The Client expressly understands and agrees that the Firm, or any of its employees, will not be prevented or barred from rendering services of the same nature as or a similar nature to those described in this Agreement, or of any nature whatsoever, for or on behalf of any person, firm, corporation or entity other than the Client regardless of the nature of the business of the other person.. Client agrees that Firm, in its discretion, may employ or retain such others to assist in the rendition of the services to Client as Firm deems advisable, if any.
This Agreement may not be assigned by either party, provided however, that the merger or consolidation of the Firm into or with any other entity shall not be considered an assignment by Firm and shall not terminate this Agreement.
This Agreement is governed exclusively by Texas substantive law without reference to Texas choice of law rules. The parties agree that all disputes arising out of or related to this Agreement must be litigated in the state courts of Harris County, Texas, which the parties agree shall be the exclusive forum for any and all litigation between them. The Client expressly agrees that it is subject to personal jurisdiction in Texas for any and all disputes between the parties. The Client further agrees that subject matter jurisdiction for any and all disputes between the parties lies exclusively in the Texas state courts.
The parties agree that if any provision of this Agreement, or any portion thereof, is held to be invalid and unenforceable, then the remainder of this Agreement shall nevertheless remain in full force and effect.
Any written notice required or permitted by this Agreement will be deemed given (i) upon the date the notice is received if personally delivered or delivered by receipted overnight mail or delivery service; or (ii) five business days after the date of mailing, if deposited in the United States mail, postage prepaid, by certified mail, return receipt requested; and addressed, if to Firm, to the attention of Steven M. Plumb, C.P.A., at the address appearing in the letterhead above, and if to Client, to the attention of the undersigned, at the address appearing above.
The parties agree that facsimile signatures of this Agreement shall be as effective as if originals.
Please indicate your acceptance of the above terms and conditions of our agreement by signing below. A copy is enclosed for your records. If your needs change during the year, the nature of our services can be adjusted appropriately. Likewise, if you have special projects with which we can assist, please let us know.

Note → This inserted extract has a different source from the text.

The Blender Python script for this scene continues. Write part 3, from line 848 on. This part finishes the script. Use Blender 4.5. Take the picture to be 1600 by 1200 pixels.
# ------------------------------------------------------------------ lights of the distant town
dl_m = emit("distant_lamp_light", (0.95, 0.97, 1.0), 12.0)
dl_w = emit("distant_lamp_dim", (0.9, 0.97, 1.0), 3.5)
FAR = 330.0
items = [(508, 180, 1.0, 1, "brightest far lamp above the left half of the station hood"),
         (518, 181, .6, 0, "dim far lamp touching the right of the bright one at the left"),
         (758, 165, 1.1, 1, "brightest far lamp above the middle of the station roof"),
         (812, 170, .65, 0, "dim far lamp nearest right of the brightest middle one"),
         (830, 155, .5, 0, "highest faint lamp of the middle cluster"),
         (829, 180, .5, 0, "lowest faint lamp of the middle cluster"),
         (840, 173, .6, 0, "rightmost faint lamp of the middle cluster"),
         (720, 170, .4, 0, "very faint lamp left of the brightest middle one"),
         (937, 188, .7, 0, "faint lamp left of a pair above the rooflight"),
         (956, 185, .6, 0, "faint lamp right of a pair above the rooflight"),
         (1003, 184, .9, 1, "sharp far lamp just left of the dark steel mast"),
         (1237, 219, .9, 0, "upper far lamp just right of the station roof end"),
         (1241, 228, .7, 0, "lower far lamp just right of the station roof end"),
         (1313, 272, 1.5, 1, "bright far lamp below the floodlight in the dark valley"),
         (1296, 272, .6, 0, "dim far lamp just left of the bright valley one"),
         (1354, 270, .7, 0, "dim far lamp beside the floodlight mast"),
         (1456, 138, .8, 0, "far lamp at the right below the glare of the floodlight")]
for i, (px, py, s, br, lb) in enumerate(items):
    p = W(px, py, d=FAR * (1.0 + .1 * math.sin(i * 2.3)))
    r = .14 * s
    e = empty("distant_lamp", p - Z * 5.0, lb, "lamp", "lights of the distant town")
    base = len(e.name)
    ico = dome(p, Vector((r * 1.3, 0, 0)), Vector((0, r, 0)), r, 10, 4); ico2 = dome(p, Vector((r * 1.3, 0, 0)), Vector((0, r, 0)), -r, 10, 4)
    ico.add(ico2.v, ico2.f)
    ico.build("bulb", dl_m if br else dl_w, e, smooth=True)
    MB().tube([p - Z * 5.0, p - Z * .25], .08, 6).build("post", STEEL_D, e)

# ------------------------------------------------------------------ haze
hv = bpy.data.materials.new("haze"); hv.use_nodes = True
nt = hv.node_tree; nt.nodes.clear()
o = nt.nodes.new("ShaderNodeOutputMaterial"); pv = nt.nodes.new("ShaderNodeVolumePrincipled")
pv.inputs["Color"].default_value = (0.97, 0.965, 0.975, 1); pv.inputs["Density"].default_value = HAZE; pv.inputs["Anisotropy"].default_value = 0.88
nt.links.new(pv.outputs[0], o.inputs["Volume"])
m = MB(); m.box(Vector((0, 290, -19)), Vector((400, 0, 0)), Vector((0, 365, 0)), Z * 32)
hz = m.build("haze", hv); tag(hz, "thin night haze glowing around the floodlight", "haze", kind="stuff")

We look forward to a long-term and mutually-beneficial relationship with Metrospaces, Inc..
Sincerely,
Clear Financial Solutions, Inc.
By: /s/ Steven M. Plumb
Steven M. Plumb, CPA
Reviewed and accepted:
Metrospaces, Inc.
By: /s/ Oscar Brito Date August 26, 2021
Oscar Brito
Chief Executive Officer
OPINION AND CONSENT OF BRUNSON CHANDLER & JONES, PLLC
September 16, 2021
Metrospaces, Inc.
195 Montague Street FL 14
Brooklyn, NY 11201
Re: Metrospaces, Inc., a Delaware corporation (the “Company”)
Ladies and Gentlemen:
We refer to the Company’s Offering Statement on Form 1-A under the Securities Act of 1933, (the “Offering Statement”), which will be filed with the Securities and Exchange Commission on or about the date hereof. The Offering Statement relates to the issuance and sale by the Company of up to 11,550,000 shares of the Company’s $0.000001 par value common stock (the “Common Stock”) to be registered as part of an offer for sale by the Company (the “Offering Shares”).
Assumptions
In rendering the opinion expressed below, we have assumed, with your permission and without independent verification or investigation:
1. That all signatures on documents we have examined in connection herewith are genuine and that all items submitted to us as original are authentic and all items submitted to us as copies conform with originals;
2. Except for the documents stated herein, there are no documents or agreements between the Company and/or any third parties which would expand or otherwise modify the respective rights and obligations of the parties as set forth in the documents referred to herein or which would have an effect on the opinion;
3. That as to all factual matters, each of the representations and warranties contained in the documents referred to herein is true, accurate and complete in all material respects, and the opinion expressed herein is given in reliance thereon.
We have examined the following documents in connection with this matter:
| 1. | The Company’s Certificate of Incorporation, as amended; |
| 2. | The Company’s Bylaws; |
| 3. | The Offering Statement; and |
| 4. | Unanimous Consents of the Company’s Board of Directors. |
We have also examined various other documents, books, records, instruments and certificates of public officials, directors, executive officers and agents of the Company, and have made such investigations as we have deemed reasonable, necessary or prudent under the circumstances. Also, in rendering this opinion, we have reviewed various statutes and judicial precedent as we have deemed relevant or necessary.
Conclusions
Based upon our examination mentioned above, and relying on the statements of fact contained in the documents that we have examined, we are of the following opinions:
| 1. | Metrospaces, Inc. is a corporation duly organized and validly existing under the laws of the State of Delaware. |
| 2. | The Offering Shares covered by the Offering Statement to be sold pursuant to the terms of the Offering Statement, when issued upon receipt by the Company of the agreed-upon consideration therefore, will be duly authorized, validly issued, fully paid and non-assessable. |
The opinions set forth above are subject to the following exceptions, limitations and qualifications: (i) the effect of bankruptcy, insolvency, reorganization, moratorium or other similar laws now or hereafter in effect relating to or affecting the rights and remedies of creditors; (ii) the effect of general principles of equity, whether enforcement is considered in a proceeding in equity or at law, and the discretion of the court before which any proceeding therefor may be brought; and (iii) the unenforceability under certain circumstances under law or court decisions of provisions providing for the indemnification of or contribution to a party with respect to a liability where such indemnification or contribution is contrary to public policy. We expressly disclaim any obligation to update our opinions herein, regardless of whether changes in the facts or laws upon which this opinion are based come to our attention after the date hereof.
We hereby consent to the filing of this opinion as Exhibit 11.1 to the Offering Statement and the reference to our firm in the Offering Statement under the caption “Legal Matters.” In providing this consent, we do not thereby admit that we are within the category of persons whose consent is required under Section 7 of the Securities Act of 1933, and the rules and regulations of the Securities and Exchange Commission promulgated thereunder.